Aside from the mandated cutoffs, heavy consumption and high heat combined to cause several unexpected problems around the area. At Second and Brannan streets in San Francisco 1,700 customers lost power, in most cases for about half an hour, when a melting connector caused a line to fall.

The City of Palo Alto, which owns its own electrical utility, had to cut off power to about 2,300 residential and business customers in south Palo Alto.

The Silicon Valley Manufacturing Group plans to issue a ``power alert'' today, urging its 175 member companies and their employees to conserve power.

Just last week, the manufacturing group sponsored a conference in Redwood City on the increasing risk to the region's tech-heavy economy posed by the power shortfall.

Several new generating facilities are under construction in California, but none will come online before the spring of 2002, according to Elena Schmid, vice president of strategic development and communications for the California ISO.

POWER-SAVING TIPS

--Turn off all unneeded appliances, air conditioners, fans, pool heaters and electronic equipment.

--Open refrigerators and freezers only when necessary.

--Avoid using your oven; use microwave or other food-preparation methods instead.

--Save laundry and dishwashing until early morning or late evening.

--Cool with fans instead of air conditioner, or raise air-conditioner setting to 78 degrees or higher.

--Draw drapes or close blinds to keep rooms from heating up.

--Flip off the light switch when leaving a room.

--Turn off PCs, monitors, printers, copiers and lights whenever they are not in use.

--Send documents via e-mail instead of fax.

--Install motion detectors to control lighting in frequently unoccupied areas such as storage rooms, copy rooms and rest rooms.

--Replace incandescent light bulbs with energy-efficient fluorescents. (Seventy percent of what comes off the 100-watt bulb is heat, not light.
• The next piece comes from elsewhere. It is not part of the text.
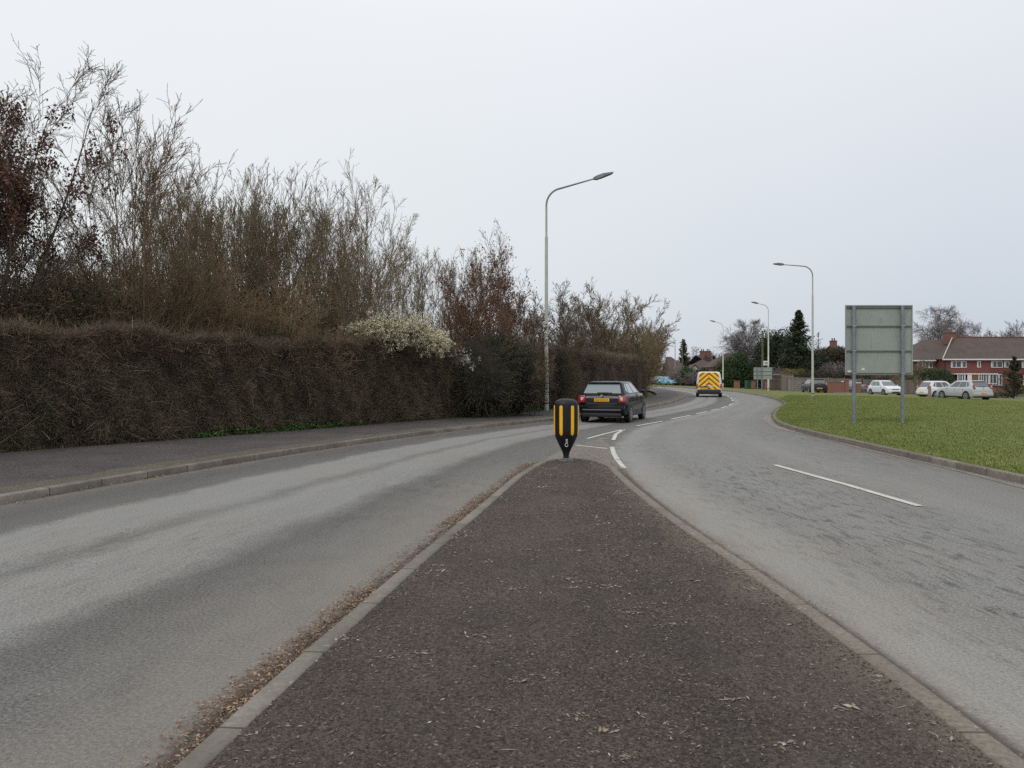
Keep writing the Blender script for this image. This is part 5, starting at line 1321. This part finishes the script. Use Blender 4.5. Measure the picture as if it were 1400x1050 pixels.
def house(px0, px1, d, ye, yr, label, roofm, wallm=None, hl=True, hr=True, depth=8, chim=None, wins=(), gable=None, rz=0, name='house'):
    k = d / F_PX; xm = (px0 + px1) / 2; p = at(xm, d); root = empty(name, p, rz, label, 'house')
    w_ = (px1 - px0) * k; ze = hgt(ye, d) - p.z; zr = hgt(yr, d) - p.z + .3
    mb = MB(); mb.box((0, depth / 2, ze / 2), (w_, depth, ze)); mb.build('wall', wallm or M['brick'], root)
    hip_roof(-w_ / 2, w_ / 2, 0, depth, ze, zr, hl, hr).build('roof', roofm, root)
    for c in (chim or []): chimney(root, (c - xm) * k, depth / 2, zr - .8, 1.0, .7, 1.7)
    for (a, b, y0, y1, n) in wins: window(root, (((a + b) / 2 - xm) * k, -.06, (hgt(y0, d) + hgt(y1, d)) / 2 - p.z), (b - a) * k, (y1 - y0) * k, n)
    for (c, hw_, yt) in (gable or []):
        g = (c - xm) * k; zt = hgt(yt, d) - p.z; mb = MB(); mb.prism([(g - hw_, -.9, .2), (g + hw_, -.9, .2), (g + hw_, -.9, zt - hw_ * .9), (g, -.9, zt), (g - hw_, -.9, zt - hw_ * .9)], (0, 3, 0)); mb.build('gable', M['render'], root)
        mb = MB()
        for s in (-1, 1): mb.prism([(g, -1.1, zt + .12), (g + s * (hw_ + .3), -1.1, zt - hw_ * .9 - .28), (g + s * (hw_ + .3), -1.1, zt - hw_ * .9 - .12), (g, -1.1, zt + .28)], (0, 4.5, 0))
        mb.build('gable_roof', roofm, root)
        window(root, (g, -.95, zt - hw_ * 1.3), hw_ * .9, 1.0, 2)
    return root
house(1128, 1180, 128, 497, 474, 'brown hipped-roof house behind the trees left of the big sign', M['roof_red'], chim=[1153], wins=[(1143, 1151, 499, 505, 2), (1160, 1168, 499, 505, 2)])
house(1225, 1262, 124, 494, 479, 'house with a brown roof between the big sign and the red terrace', M['roof_red'], chim=[1256])
house(972, 1040, 150, 502, 484, 'long brown-roofed house behind the birch and laurel', M['roof'], chim=[1028], hl=True)
house(946, 984, 156, 506, 487, 'red house with a brown roof and twin chimneys above the van', M['roof'], chim=[967, 975], wins=[(964, 970, 500, 506, 2)], gable=[(948.5, 1.0, 500)])
house(918, 948, 165, 510, 489, 'brown-roofed house with a pale gable behind the far telegraph pole', M['roof'], wallm=M['brick_dark'], hl=False)
house(893, 921, 172, 509, 490, 'brown-roofed house with a white gable left of the farthest lamp', M['roof'], wallm=M['render'], gable=[(899, 1.0, 494)], hl=False)

# ------------------------------------------------------------------ fences, walls and gates along the service road
def fence(name, pts, h, mat, label, cat='fence', step=1.8, th=.05, postm=None, capm=None):
    a = Vector(pts[0]); root = empty(name, (a.x, a.y, gzf(a.x)), 0, label, cat)
    for p, q in zip(pts, pts[1:]):
        p = Vector((*p, gzf(p[0]))) ; q = Vector((*q, gzf(q[0]))); L = (q - p).length; m_ = (p + q) / 2 - root.location; ang = math.atan2(q.y - p.y, q.x - p.x)
        n = max(1, round(L / step))
        for i in range(n):
            c = p.lerp(q, (i + .5) / n) - root.location
            mb = MB(); mb.box((0, 0, h / 2 + .05), (L / n - .12, th, h)); o = mb.build('fence_panel', mat, root); o.location = c; o.rotation_euler = (0, 0, ang)
        mb = MB()
        for i in range(n + 1):
            c = p.lerp(q, i / n) - root.location; mb.box((c.x, c.y, c.z + h / 2 + .08), (.11, .11, h + .16), rz=ang)
        mb.build('posts', postm or mat, root)
    return root
fence('garden_fence', [(42.5, 93), (52.6, 94)], 1.65, M['fence'], 'long weathered board fence behind the white cars')
fence('garden_fence', [(33.5, 95.5), (42.3, 93.2)], 1.7, M['fence'], 'board fence behind the dark blue hatchback and grey saloon')
def brickwall(pts, h, label, mat=None, cap=True):
    a = pts[0]; root = empty('brick_wall', (a[0], a[1], gzf(a[0])), 0, label, 'wall'); mb = MB(); mc = MB(); mp = MB()
    for p, q in zip(pts, pts[1:]):
        dx, dy = q[0] - p[0], q[1] - p[1]; L = math.hypot(dx, dy); c = ((p[0] + q[0]) / 2 - a[0], (p[1] + q[1]) / 2 - a[1]); r = math.atan2(dy, dx)
        mb.box((c[0], c[1], h / 2), (L, .22, h), rz=r); mc.box((c[0], c[1], h + .03), (L, .27, .06), rz=r)
    for p in pts: mp.box((p[0] - a[0], p[1] - a[1], h / 2 + .1), (.42, .42, h + .22)); mc.box((p[0] - a[0], p[1] - a[1], h + .245), (.48, .48, .07))
    mb.build('wall', mat or M['brick'], root); mp.build('pier', mat or M['brick'], root)
    if cap: mc.build('coping', M['brick_dark'], root)
    return root
brickwall([(33.9, 85.6), (37.4, 86.0)], 1.15, 'low red brick wall between the dark blue hatchback and the grey saloon')
p = at(1173.5, 86); mb = MB(); mb.box((0, 0, .55), (.45, .45, 1.3)); o = mb.build('gate_pier', M['brick']); o.location = p; tag(o, 'red brick pier with white cap beside the left sign post', 'pier')
mb = MB(); mb.box((0, 0, 1.24), (.52, .52, .08), bev=.01); mb.build('cap', M['white'], o)
def pier(px, w_, d, ytop, label, mat=None):
    p = at(px, d); k = d / F_PX; h = hgt(ytop, d) - p.z; mb = MB(); mb.box((0, 0, h / 2), (w_ * k, .5, h), bev=.02); o = mb.build('brick_pier', mat or M['brick'], None); o.location = p
    mb = MB(); mb.box((0, 0, h + .03), (w_ * k + .1, .6, .07)); mb.build('coping', M['brick_dark'], o)
    return tag(o, label, 'pier', 'brick gate piers along the far pavement')
pier(1007.5, 7, 112, 521, 'short brick pier right of the fourth lamp')
pier(1028.5, 8, 106, 521, 'brick pier beside the green bin')
pier(1049, 6, 103, 521, 'brick pier behind the third lamp')
# green wheelie bin
p = at(1022.5, 104); root = empty('wheelie_bin', p, .2, 'green wheelie bin left of the small road sign', 'bin')
mb = MB(); mb.prism([(-.27, -.3, .08), (.27, -.3, .08), (.31, -.36, 1.15), (-.31, -.36, 1.15)], (0, .66, 0)); mb.build('body', M['bin'], root)
mb = MB(); mb.box((0, 0, 1.19), (.66, .78, .07), bev=.02); mb.box((0, .42, 1.1), (.5, .06, .06)); mb.build('lid', M['bin'], root)
mb = MB(); mb.lathe([(.12, -.3), (.12, -.24)], 12, axis='X', c=(0, .3, .12)); mb.lathe([(.12, .24), (.12, .3)], 12, axis='X', c=(0, .3, .12)); mb.build('wheel', M['black'], root)
# timber gates
p = at(1062, 100); root = empty('driveway_gate', p, 0, 'dark brown double timber gate under a pale arch', 'gate')
for s in (-1, 1): 
    mb = MB(); mb.box((s * .55, 0, .8), (1.05, .06, 1.55)); mb.box((s * .55, -.04, 1.3), (1.0, .04, .1)); mb.box((s * .55, -.04, .3), (1.0, .04, .1)); mb.build('gate_leaf', M['gate'], root)
mb = MB(); mb.tube([(-1.15 + .0, 0, 0), (-1.15, 0, 1.6), (-.85, 0, 1.95), (-.4, 0, 2.08), (.4, 0, 2.08), (.85, 0, 1.95), (1.15, 0, 1.6), (1.15, 0, 0)], .06, 8); mb.build('arch', M['wood'], root)
p = at(1077.5, 97); mb = MB(); mb.box((0, 0, 1.03), (1.18, .07, 2.0)); o = mb.build('fence_panel_screen', M['wood']); o.location = p; tag(o, 'tall pale timber screen panel right of the brown gate', 'fence')
mb = MB(); mb.box((0, -.01, 2.06), (1.3, .14, .08)); mb.box((-.6, 0, 1.02), (.1, .12, 2.04)); mb.box((.62, 0, 1.02), (.1, .12, 2.04)); mb.build('rails', M['wood'], o)
p = at(1083.5, 96.5); mb = MB(); mb.prism([(-.25, 0, 0), (.3, 0, 0), (.3, 0, 1.35), (-.25, 0, 1.75)], (0, .07, 0)); o = mb.build('short_fence_panel', M['fence']); o.location = p; tag(o, 'short sloping fence panel beside the farm gate', 'fence')
p = at(1092, 92.5); root = empty('field_gate', p, 0, 'open barred field gate left of the dark blue hatchback', 'gate')
mb = MB()
for z in (.25, .5, .75, 1.0, 1.25): mb.box((0, 0, z), (1.9, .05, .07))
for x in (-.95, .95): mb.box((x, .001, .75), (.08, .06, 1.25))
mb.tube([(-.9, -.03, .25), (0, -.03, 1.2), (.9, -.03, .25)], .03, 6); mb.build('bars', M['metal_gate'], root)
mb = MB(); mb.box((1.12, 0, .75), (.18, .18, 1.6)); mb.box((-1.12, 0, .75), (.18, .18, 1.6)); mb.build('post', M['wood'], root)
# concrete stub post and telegraph pole
p = at(1271, 58.5); mb = MB(); mb.box((0, 0, .45), (.17, .17, 1.05), bev=.02); mb.box((0, 0, .99), (.13, .13, .05), bev=.01); o = mb.build('timber_post', M['wood']); o.location = p; tag(o, 'short pale timber post in the grass before the white compact car', 'post')
p = at(1042.5, 96); root = empty('telegraph_pole', p, 0, 'weathered telegraph pole behind the small road sign', 'pole')
mb = MB(); mb.tube([(0, 0, -.1), (0, 0, 4.5), (0, 0, 7.4)], [.15, .13, .1], 12); mb.build('pole', M['pole_wood'], root, True)
mb = MB(); mb.box((0, -.1, 2.2), (.14, .1, .3)); mb.build('pole_box', M['black'], root)
p = at(933, 140); root = empty('telegraph_pole', p, 0, 'thin dark telegraph pole right of the farthest lamp', 'pole')
mb = MB(); mb.tube([(0, 0, -.1), (0, 0, 5), (0, 0, 8.6)], [.17, .14, .1], 10); mb.build('pole', M['pole_wood'], root, True)
mb = MB(); mb.box((0, -.12, 7.9), (1.2, .08, .1)); mb.build('crossarm', M['pole_wood'], root)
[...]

More heat means more power consumed for air conditioning.) Sources: Silicon Valley Manufacturing Group; City of Palo Alto Utilities.

Chronicle Staff Writers Mark Martin, Janine DeFao, and Maria Alicia Gaura and the Associated Press contributed to this report.

http://www.sfgate.com/cgi-bin/article.cgi?file=/chronicle/archive/2000/06/15/MN23394.DTL

-- Martin Thompson (mthom1927@aol.com), June 15, 2000

Answers

We need more electric cars. The btu's it takes to build those batteries, wind those motors and keep 'em charged up should be a real boon to the utility industry.